Negotiated Syllabus
A syllabus whose content, sequence, methods, and assessment are jointly decided by teacher and learners through explicit negotiation during the course. Learner agency is built into the curriculum rather than confined to within-task choices.
Origin
The model is the operational arm of the Process Syllabus proposed by Michael Breen and Christopher Candlin in Applied Linguistics (1980). Breen and Andrew Littlejohn worked it out in classroom detail in Classroom Decision-Making: Negotiation and Process Syllabuses in Practice (Cambridge University Press, 2000), drawing on case studies from primary, secondary, tertiary, and adult contexts across Europe, Latin America, and Asia.
Levels of Negotiation
Breen and Littlejohn (2000) identify three layers at which negotiation can operate:
- Personal negotiation: the silent decisions each learner makes about attention, effort, and interpretation.
- Interactive negotiation: moment-to-moment classroom adjustment of meaning and procedure.
- Procedural negotiation: explicit, public decision-making about what the class will study, how, and how it will be evaluated.
The negotiated syllabus targets the third layer. Procedural negotiation can be selective (limited to one aspect such as content, assessment, or pacing) or gradualist (expanding across more layers as learners develop the procedural literacy to handle them).
Design Features
A negotiated syllabus typically pairs an indicative content map — drawn from Needs Analysis, institutional requirements, and teacher experience — with a recurring decision cycle: propose, choose, act, evaluate, revise. Records of decisions and outcomes feed the next cycle. The teacher remains an expert participant rather than a delegate; non-negotiable elements (external exams, mandated content) are declared up front.
Relation to Process and Task-Based Syllabuses
The Process Syllabus is the broader framework; the negotiated syllabus is its operational realisation.

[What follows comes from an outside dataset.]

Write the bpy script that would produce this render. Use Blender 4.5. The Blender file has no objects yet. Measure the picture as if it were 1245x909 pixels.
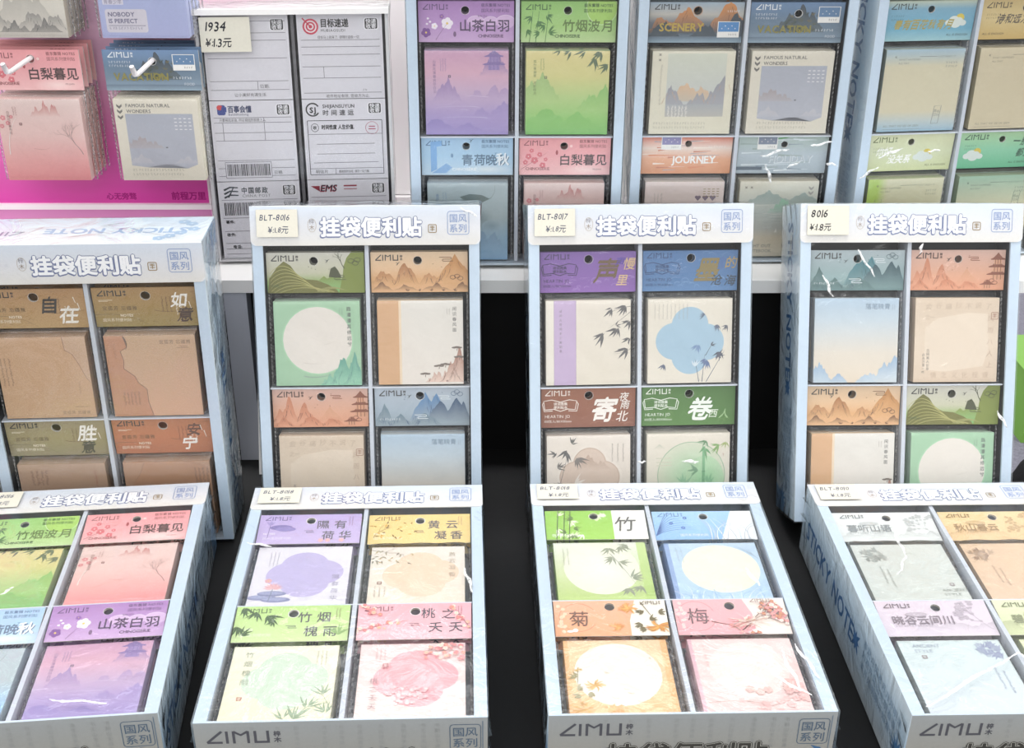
import bpy, math, random
from mathutils import Matrix, Vector
from mathutils.geometry import tessellate_polygon

# ------------------------------------------------------------------ camera, sky, lights
SC = bpy.context.scene
COL = SC.collection
ZC = 142.23                      # camera height above the floor, cm
PITCH, ROLL, FPX = 0.48265, 0.00869, 1457.25

cam_data = bpy.data.cameras.new('camera')
cam_data.sensor_width = 36.0
cam_data.lens = FPX / 1245.0 * 36.0
cam_data.clip_start = 0.05
cam = bpy.data.objects.new('camera', cam_data)
COL.objects.link(cam)
cam.matrix_world = (Matrix.Translation((0, 0, ZC / 100))
                    @ Matrix.Rotation(math.pi / 2 - PITCH, 4, 'X') @ Matrix.Rotation(ROLL, 4, 'Z'))
SC.camera = cam

world = bpy.data.worlds.new('hall')
SC.world = world
world.use_nodes = True
wn, wl = world.node_tree.nodes, world.node_tree.links
bgn = wn['Background']
bgn.inputs[1].default_value = 1.36
wtc = wn.new('ShaderNodeTexCoord')
wsp = wn.new('ShaderNodeSeparateXYZ')
wmr = wn.new('ShaderNodeMapRange')
wmr.inputs['From Min'].default_value = -1
wmr.inputs['From Max'].default_value = 1
wrp = wn.new('ShaderNodeValToRGB')          # dim hall floor below, bright hall ceiling above
for pos, v in ((0.0, 0.42), (0.42, 0.42), (0.58, 0.80), (1.0, 1.08)):
    e = wrp.color_ramp.elements.new(pos)
    e.color = (v, v * 0.995, v * 0.985, 1)
wrp.color_ramp.elements.remove(wrp.color_ramp.elements[0])
wrp.color_ramp.elements.remove(wrp.color_ramp.elements[-1])
wl.new(wtc.outputs['Generated'], wsp.inputs[0])
wl.new(wsp.outputs['Z'], wmr.inputs['Value'])
wl.new(wmr.outputs[0], wrp.inputs[0])
wl.new(wrp.outputs[0], bgn.inputs[0])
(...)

Both contrast with product-oriented designs that fix content in advance. TBLT can be combined with negotiation when learners help select tasks, sequence them, or shape outcomes, though Long-style TBLT typically reserves task selection for needs-analytic specialists.
Critiques
Empirical studies (collected in Breen and Littlejohn 2000 and in later work by Nation, Macalister, and others) report gains in motivation and learner autonomy but also significant teacher workload, uneven uptake by learners habituated to teacher-led instruction, and tension with examination-driven systems. The model presupposes adult or near-adult learners; younger learners and beginner-level groups lack the metalinguistic vocabulary to negotiate procedurally without heavy scaffolding.
References
- Breen, M. P., and Candlin, C. N. (1980). The essentials of a communicative curriculum in language teaching. Applied Linguistics 1(2), 89–112.
- Breen, M. P., and Littlejohn, A. (eds.) (2000). Classroom Decision-Making: Negotiation and Process Syllabuses in Practice. Cambridge University Press.
- Nation, I. S. P., and Macalister, J. (2010). Language Curriculum Design. Routledge.